— Editor’s note: This is the second in a three-day series examining the issue of minor felony convictions related to Indiana prison overcrowding, offender recidivism and sentencing fairness, along with legislative reform intended to ease the problems.
INDIANAPOLIS — At first glance, the rural Indiana counties of Huntington and Martin look like they’d have much in common.
Both are populated with small towns that pride themselves on safe streets and some of lowest crime rates in the state.
But, for law-breakers, the difference between the two counties is stark.
According to numbers released by the Indiana Department of Correction this summer, the odds of getting prison time for committing the most common crimes are higher in Huntington County than anywhere else in the state. The odds in Martin County — near zero.
The same numbers — taken from a 12-month count of DOC inmates convicted of the lowest-level felony offenses — shows a similar disparity in Indiana urban counties with high crimes rates.
From August 2010 to July 2011, Marion County, home to nearly a million people, sent 100 times more class D felons into the DOC than Lake County, which is half its size.
Indiana law gives counties sentencing options for class D felons ranging from probation to prison time. But the DOC numbers show a patchwork quilt of incarceration across the state, suggesting a wide variation in how different counties treat the same offenses.
It’s a geographic disparity with impact. If you’re caught committing one of more than 150 offenses categorized as a class D felony, where you did the crime may determine if you do any time.
As the Indiana General Assembly readies itself for the 2012 session that begins in January, lawmakers pushing for sentencing reform are using that geographic disparity to make their case.
To cut state prison costs, they want more county officials to see the DOC as Martin County Prosecutor Mike Steiner does: a last resort for low-level offenders.
“My personal belief,” said Steiner, “is that going to the Department of Correction is like going to grad school for crime.”
There are plenty of prosecutors and judges who disagree, including Huntington County Superior Court Judge Jeff Heffelfinger.
“We send people to prison because they belong there,” he said. “It’s what our communities expect us to do.”
The numbers issue is driven by more than just philosophical differences over crime and punishment.
It’s also about money.
The sentencing trends for Class D offenders are being studied by a group of state-funded researchers, commissioned to find out why Indiana prisons saw a 41 percent jump in their numbers between 2000 to 2009.
What they find may help guide some of the sentencing reform measures crafted by the Legislature, but Gov. Mitch Daniels, entering his final year in office, has made it clear he wants another shot at reining in the state’s prison costs, which rose by $120 million over the last decade.
When he pushed for sentencing reform in the 2011 session, Daniels argued there were too many low-risk, low-level offenders taking up expensive bed space needed for the state’s more dangerous criminals.
Keep up the numbers, he warned, and the state would be forced to spend scarce dollars building more prisons.

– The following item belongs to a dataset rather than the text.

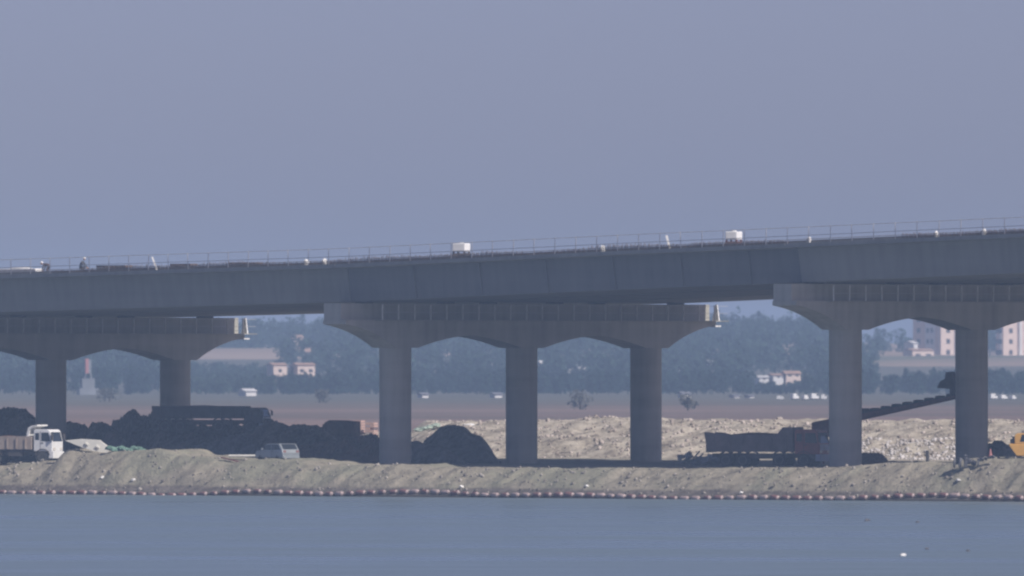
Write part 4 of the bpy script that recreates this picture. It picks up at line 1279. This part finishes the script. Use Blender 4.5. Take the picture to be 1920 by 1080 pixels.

He still espouses the money argument, but also takes the Steiner point of view: Prisons are where petty offenders go for an apprenticeship in crime.
Daniels leans on the findings a 2010 Pew Center on the States report of Indiana’s prison problems. The authors said the quickest way to counter the state’s prison population was to send the lowest-level offenders back to their home counties and into community-based programs proven to be effective in reducing offender return rates.
“It’s first about reducing recidivism and then about saving state dollars,” the governor said at a recent news conference. “It’s in that order.”
Yet, a bill he’s likely to back in the 2012 session has a direct impact on dollars to the counties.
Carved out of last year’s sentencing reform legislation, it would create an incentive program that would funnel more state dollars to counties that send fewer class D felons to the DOC. And it would cut state funding to counties that send more.
Skeptics include Larry Landis, head of the Indiana Public Defenders Council, who worries about its unintended consequences.
“It may just mean more people will be charged with a higher-level felony,” Landis said. “It doesn’t solve the problem of there being too many people in prison.”